Below is a listing to transcribe in full and exactly; keep the pictures out.

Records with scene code
++++++++++++++++++++
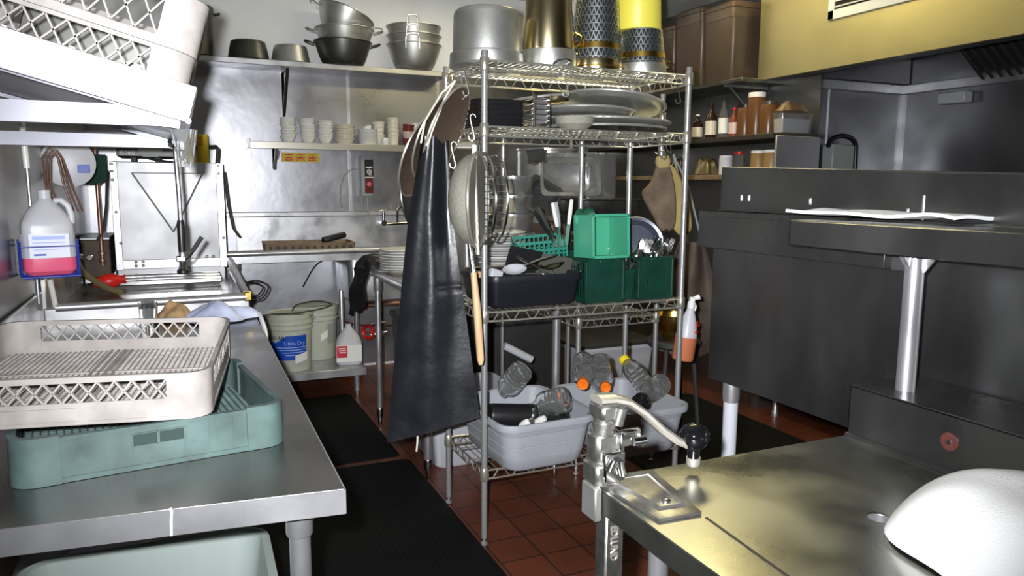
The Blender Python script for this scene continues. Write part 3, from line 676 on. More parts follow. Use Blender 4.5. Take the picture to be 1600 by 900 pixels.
obj('handle', MB().tube([(.15, -.02, .29), (.185, -.02, .30), (.185, .02, .30), (.15, .02, .29)], .006, 8), M['alu_dark'], t)
def wok(label, loc, r, h, rb, m, rot=(0, 0, 0), hang=0, group=None, loop='side', cat='bowl', ex=.62, hw=.048):
    t = thing('handled_bowl', label, cat, loc, rot=rot, group=group)
    pr = [(0, 0), (rb, 0), (rb+.012, .006)]+[(rb+(r-rb)*q**ex, h*q) for q in (.04, .1, .2, .35, .52, .7, .86)]+[(r, h), (r+.009, h+.002), (r+.009, h+.007), (r-.004, h+.006)]+[(rb+(r-rb)*q**ex-.0035, h*q+.002) for q in (.86, .6, .35, .15)]+[(rb-.003, .004), (0, .004)]
    obj('bowl_body', MB().lathe(pr, 40), m, t)
    for s in (0, 1):
        a = hang+PI*s; ca, sa = math.cos(a), math.sin(a)
        def q(rad_, tan_, z): return (ca*rad_-sa*tan_, sa*rad_+ca*tan_, z)
        if loop == 'side': pts = [q(r-.002, -.045, h-.02), q(r+.035, -.045, h-.008), q(r+.065, -.03, h+.002), q(r+.068, 0, h+.004), q(r+.065, .03, h+.002), q(r+.035, .045, h-.008), q(r-.002, .045, h-.02)]
        else: pts = [q(r+.004, -hw, h-.05), q(r+.014, -hw, h+.025), q(r+.014, -hw*.75, h+.052), q(r+.014, hw*.75, h+.052), q(r+.014, hw, h+.025), q(r+.004, hw, h-.05)]
        obj('loop_handle', MB().tube(pts, .006, 8), m, t)
    return t
wok('dark shiny wok with side loop handles at the bottom of the tilted wok stack', (1.145, 5.64, 2.3005), .2, .165, .13, M['alu_dark'], hang=rad(-8))
wok('grey wok with loop handles in the middle of the tilted wok stack', (1.16, 5.64, 2.387), .205, .17, .118, M['alu'], hang=rad(-14))
wok('grey wok tilted on top of the wok stack', (1.12, 5.645, 2.515), .2, .16, .11, M['alu'], rot=(rad(-3), rad(21), 0), hang=rad(-10))
for k, nm in enumerate(('lowest', 'middle', 'topmost')):
    wok(f'{nm} grey colander bowl with an upright front handle in the stack right of the woks', (1.685, 5.65, 2.3005+.066*k), .2, .185, .105, M['alu'], hang=rad(-109), loop='up', ex=.5, hw=.05-.006*k, group='stacked colander bowls')

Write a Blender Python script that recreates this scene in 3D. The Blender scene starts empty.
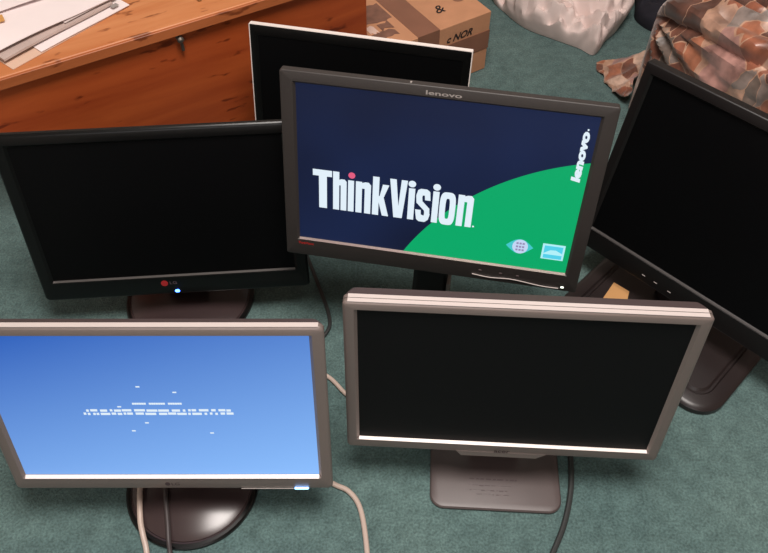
import bpy, math, random
from math import sin, cos, pi, radians as R
from mathutils import Vector, Matrix, noise
random.seed(4)
S = bpy.context.scene
COL = S.collection

# ------------------------------------------------------------------ materials
def lin(c):
    return tuple((v/255/12.92 if v/255 <= .04045 else ((v/255+.055)/1.055)**2.4) for v in c)
MATS = {}
def mat(name, rgb, rough=.5, metal=0, spec=.5, bump=0, bscale=400, var=0, vscale=30, coat=0, emit=None, estr=1.0):
    if name in MATS: return MATS[name]
    m = bpy.data.materials.new(name); m.use_nodes = True
    nt = m.node_tree; b = nt.nodes['Principled BSDF']
    c = lin(rgb)
    b.inputs['Base Color'].default_value = (*c, 1)
    b.inputs['Roughness'].default_value = rough
    b.inputs['Metallic'].default_value = metal
    b.inputs['Specular IOR Level'].default_value = spec
    b.inputs['Coat Weight'].default_value = coat
    tc = nt.nodes.new('ShaderNodeTexCoord')
    if var:
        n = nt.nodes.new('ShaderNodeTexNoise'); n.inputs['Scale'].default_value = vscale; n.inputs['Detail'].default_value = 4
        nt.links.new(tc.outputs['Object'], n.inputs['Vector'])
        r = nt.nodes.new('ShaderNodeValToRGB')
        r.color_ramp.elements[0].position = .3; r.color_ramp.elements[1].position = .7
        r.color_ramp.elements[0].color = (*[v*(1-var) for v in c], 1)
        r.color_ramp.elements[1].color = (*[min(1, v*(1+var)) for v in c], 1)
        nt.links.new(n.outputs['Fac'], r.inputs['Fac']); nt.links.new(r.outputs['Color'], b.inputs['Base Color'])
    if bump:
        n2 = nt.nodes.new('ShaderNodeTexNoise'); n2.inputs['Scale'].default_value = bscale
        nt.links.new(tc.outputs['Object'], n2.inputs['Vector'])
        bp = nt.nodes.new('ShaderNodeBump'); bp.inputs['Strength'].default_value = bump; bp.inputs['Distance'].default_value = .001
        nt.links.new(n2.outputs['Fac'], bp.inputs['Height']); nt.links.new(bp.outputs['Normal'], b.inputs['Normal'])
    if emit is not None:
        b.inputs['Emission Color'].default_value = (*lin(emit), 1); b.inputs['Emission Strength'].default_value = estr
    MATS[name] = m; return m

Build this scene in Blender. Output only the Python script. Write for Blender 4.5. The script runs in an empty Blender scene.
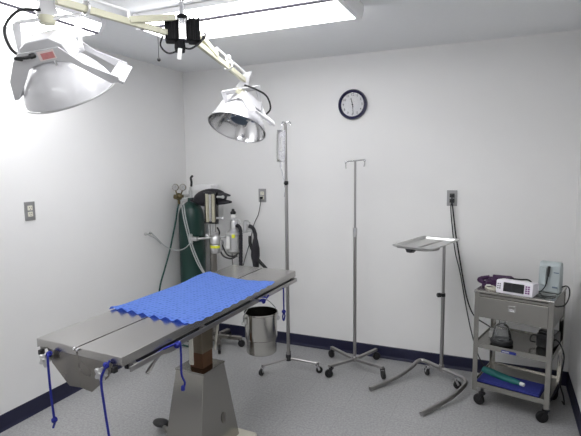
import bpy, bmesh, math, random
from mathutils import Vector as V, Matrix as M4, Euler
random.seed(7)
S = bpy.context.scene
COL = S.collection
PI = math.pi

# ------------------------------------------------------------------ materials
MATS = {}
def nmat(name):
    m = bpy.data.materials.new(name); m.use_nodes = True
    nt = m.node_tree
    return m, nt, nt.nodes['Principled BSDF']
def mat(name, col, rough=.5, metal=0., noise=0., scale=20., bump=0., spec=.5, trans=0., alpha=1., coat=0., stretch=None, rvar=0., ior=1.45):
    m, nt, b = nmat(name)
    b.inputs['Base Color'].default_value = (*col, 1)
    b.inputs['Roughness'].default_value = rough
    b.inputs['Metallic'].default_value = metal
    b.inputs['Specular IOR Level'].default_value = spec
    b.inputs['Transmission Weight'].default_value = trans
    b.inputs['Alpha'].default_value = alpha
    b.inputs['Coat Weight'].default_value = coat
    b.inputs['IOR'].default_value = ior
    if noise or bump or rvar:
        tc = nt.nodes.new('ShaderNodeTexCoord')
        mp = nt.nodes.new('ShaderNodeMapping')
        if stretch: mp.inputs['Scale'].default_value = stretch
        nz = nt.nodes.new('ShaderNodeTexNoise'); nz.inputs['Scale'].default_value = scale; nz.inputs['Detail'].default_value = 4
        nt.links.new(tc.outputs['Object'], mp.inputs[0]); nt.links.new(mp.outputs[0], nz.inputs['Vector'])
        if noise:
            cr = nt.nodes.new('ShaderNodeMix'); cr.data_type = 'RGBA'
            cr.inputs['A'].default_value = (*[max(0, c*(1-noise)) for c in col], 1)
            cr.inputs['B'].default_value = (*[min(1, c*(1+noise)) for c in col], 1)
            nt.links.new(nz.outputs[0], cr.inputs['Factor']); nt.links.new(cr.outputs['Result'], b.inputs['Base Color'])
        if rvar:
            mr = nt.nodes.new('ShaderNodeMapRange')
            mr.inputs['From Min'].default_value = .3; mr.inputs['From Max'].default_value = .7
            mr.inputs['To Min'].default_value = max(.02, rough-rvar); mr.inputs['To Max'].default_value = rough+rvar
            nt.links.new(nz.outputs[0], mr.inputs['Value']); nt.links.new(mr.outputs[0], b.inputs['Roughness'])
        if bump:
            bp = nt.nodes.new('ShaderNodeBump'); bp.inputs['Strength'].default_value = bump; bp.inputs['Distance'].default_value = .002
            nt.links.new(nz.outputs[0], bp.inputs['Height']); nt.links.new(bp.outputs[0], b.inputs['Normal'])
    MATS[name] = m
    return m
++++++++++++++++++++
Result below:
The Blender Python script for this scene continues. Write part 3, from line 676 on. More parts follow. Use Blender 4.5. Take the picture to be 1600 by 900 pixels.
obj('handle', MB().tube([(.15, -.02, .29), (.185, -.02, .30), (.185, .02, .30), (.15, .02, .29)], .006, 8), M['alu_dark'], t)
def wok(label, loc, r, h, rb, m, rot=(0, 0, 0), hang=0, group=None, loop='side', cat='bowl', ex=.62, hw=.048):
    t = thing('handled_bowl', label, cat, loc, rot=rot, group=group)
    pr = [(0, 0), (rb, 0), (rb+.012, .006)]+[(rb+(r-rb)*q**ex, h*q) for q in (.04, .1, .2, .35, .52, .7, .86)]+[(r, h), (r+.009, h+.002), (r+.009, h+.007), (r-.004, h+.006)]+[(rb+(r-rb)*q**ex-.0035, h*q+.002) for q in (.86, .6, .35, .15)]+[(rb-.003, .004), (0, .004)]
    obj('bowl_body', MB().lathe(pr, 40), m, t)
    for s in (0, 1):
        a = hang+PI*s; ca, sa = math.cos(a), math.sin(a)
        def q(rad_, tan_, z): return (ca*rad_-sa*tan_, sa*rad_+ca*tan_, z)
        if loop == 'side': pts = [q(r-.002, -.045, h-.02), q(r+.035, -.045, h-.008), q(r+.065, -.03, h+.002), q(r+.068, 0, h+.004), q(r+.065, .03, h+.002), q(r+.035, .045, h-.008), q(r-.002, .045, h-.02)]
        else: pts = [q(r+.004, -hw, h-.05), q(r+.014, -hw, h+.025), q(r+.014, -hw*.75, h+.052), q(r+.014, hw*.75, h+.052), q(r+.014, hw, h+.025), q(r+.004, hw, h-.05)]
        obj('loop_handle', MB().tube(pts, .006, 8), m, t)
    return t
wok('dark shiny wok with side loop handles at the bottom of the tilted wok stack', (1.145, 5.64, 2.3005), .2, .165, .13, M['alu_dark'], hang=rad(-8))
wok('grey wok with loop handles in the middle of the tilted wok stack', (1.16, 5.64, 2.387), .205, .17, .118, M['alu'], hang=rad(-14))
wok('grey wok tilted on top of the wok stack', (1.12, 5.645, 2.515), .2, .16, .11, M['alu'], rot=(rad(-3), rad(21), 0), hang=rad(-10))
for k, nm in enumerate(('lowest', 'middle', 'topmost')):
    wok(f'{nm} grey colander bowl with an upright front handle in the stack right of the woks', (1.685, 5.65, 2.3005+.066*k), .2, .185, .105, M['alu'], hang=rad(-109), loop='up', ex=.5, hw=.05-.006*k, group='stacked colander bowls')

Write a Blender Python script that recreates this scene in 3D. The Blender scene starts empty.
import bpy, math, random
from math import sin, cos, pi, radians as R
from mathutils import Vector, Matrix, noise
random.seed(4)
S = bpy.context.scene
COL = S.collection

# ------------------------------------------------------------------ materials
def lin(c):
    return tuple((v/255/12.92 if v/255 <= .04045 else ((v/255+.055)/1.055)**2.4) for v in c)
MATS = {}
def mat(name, rgb, rough=.5, metal=0, spec=.5, bump=0, bscale=400, var=0, vscale=30, coat=0, emit=None, estr=1.0):
    if name in MATS: return MATS[name]
    m = bpy.data.materials.new(name); m.use_nodes = True
    nt = m.node_tree; b = nt.nodes['Principled BSDF']
    c = lin(rgb)
    b.inputs['Base Color'].default_value = (*c, 1)
    b.inputs['Roughness'].default_value = rough
    b.inputs['Metallic'].default_value = metal
    b.inputs['Specular IOR Level'].default_value = spec
    b.inputs['Coat Weight'].default_value = coat
    tc = nt.nodes.new('ShaderNodeTexCoord')
    if var:
        n = nt.nodes.new('ShaderNodeTexNoise'); n.inputs['Scale'].default_value = vscale; n.inputs['Detail'].default_value = 4
        nt.links.new(tc.outputs['Object'], n.inputs['Vector'])
        r = nt.nodes.new('ShaderNodeValToRGB')
        r.color_ramp.elements[0].position = .3; r.color_ramp.elements[1].position = .7
        r.color_ramp.elements[0].color = (*[v*(1-var) for v in c], 1)
        r.color_ramp.elements[1].color = (*[min(1, v*(1+var)) for v in c], 1)
        nt.links.new(n.outputs['Fac'], r.inputs['Fac']); nt.links.new(r.outputs['Color'], b.inputs['Base Color'])
    if bump:
        n2 = nt.nodes.new('ShaderNodeTexNoise'); n2.inputs['Scale'].default_value = bscale
        nt.links.new(tc.outputs['Object'], n2.inputs['Vector'])
        bp = nt.nodes.new('ShaderNodeBump'); bp.inputs['Strength'].default_value = bump; bp.inputs['Distance'].default_value = .001
        nt.links.new(n2.outputs['Fac'], bp.inputs['Height']); nt.links.new(bp.outputs['Normal'], b.inputs['Normal'])
    if emit is not None:
        b.inputs['Emission Color'].default_value = (*lin(emit), 1); b.inputs['Emission Strength'].default_value = estr
    MATS[name] = m; return m

Build this scene in Blender. Output only the Python script. Write for Blender 4.5. The script runs in an empty Blender scene.
import bpy, bmesh, math, random
from mathutils import Vector as V, Matrix as M4, Euler
random.seed(7)
S = bpy.context.scene
COL = S.collection
PI = math.pi

# ------------------------------------------------------------------ materials
MATS = {}
def nmat(name):
    m = bpy.data.materials.new(name); m.use_nodes = True
    nt = m.node_tree
    return m, nt, nt.nodes['Principled BSDF']
def mat(name, col, rough=.5, metal=0., noise=0., scale=20., bump=0., spec=.5, trans=0., alpha=1., coat=0., stretch=None, rvar=0., ior=1.45):
    m, nt, b = nmat(name)
    b.inputs['Base Color'].default_value = (*col, 1)
    b.inputs['Roughness'].default_value = rough
    b.inputs['Metallic'].default_value = metal
    b.inputs['Specular IOR Level'].default_value = spec
    b.inputs['Transmission Weight'].default_value = trans
    b.inputs['Alpha'].default_value = alpha
    b.inputs['Coat Weight'].default_value = coat
    b.inputs['IOR'].default_value = ior
    if noise or bump or rvar:
        tc = nt.nodes.new('ShaderNodeTexCoord')
        mp = nt.nodes.new('ShaderNodeMapping')
        if stretch: mp.inputs['Scale'].default_value = stretch
        nz = nt.nodes.new('ShaderNodeTexNoise'); nz.inputs['Scale'].default_value = scale; nz.inputs['Detail'].default_value = 4
        nt.links.new(tc.outputs['Object'], mp.inputs[0]); nt.links.new(mp.outputs[0], nz.inputs['Vector'])
        if noise:
            cr = nt.nodes.new('ShaderNodeMix'); cr.data_type = 'RGBA'
            cr.inputs['A'].default_value = (*[max(0, c*(1-noise)) for c in col], 1)
            cr.inputs['B'].default_value = (*[min(1, c*(1+noise)) for c in col], 1)
            nt.links.new(nz.outputs[0], cr.inputs['Factor']); nt.links.new(cr.outputs['Result'], b.inputs['Base Color'])
        if rvar:
            mr = nt.nodes.new('ShaderNodeMapRange')
            mr.inputs['From Min'].default_value = .3; mr.inputs['From Max'].default_value = .7
            mr.inputs['To Min'].default_value = max(.02, rough-rvar); mr.inputs['To Max'].default_value = rough+rvar
            nt.links.new(nz.outputs[0], mr.inputs['Value']); nt.links.new(mr.outputs[0], b.inputs['Roughness'])
        if bump:
            bp = nt.nodes.new('ShaderNodeBump'); bp.inputs['Strength'].default_value = bump; bp.inputs['Distance'].default_value = .002
            nt.links.new(nz.outputs[0], bp.inputs['Height']); nt.links.new(bp.outputs[0], b.inputs['Normal'])
    MATS[name] = m
    return m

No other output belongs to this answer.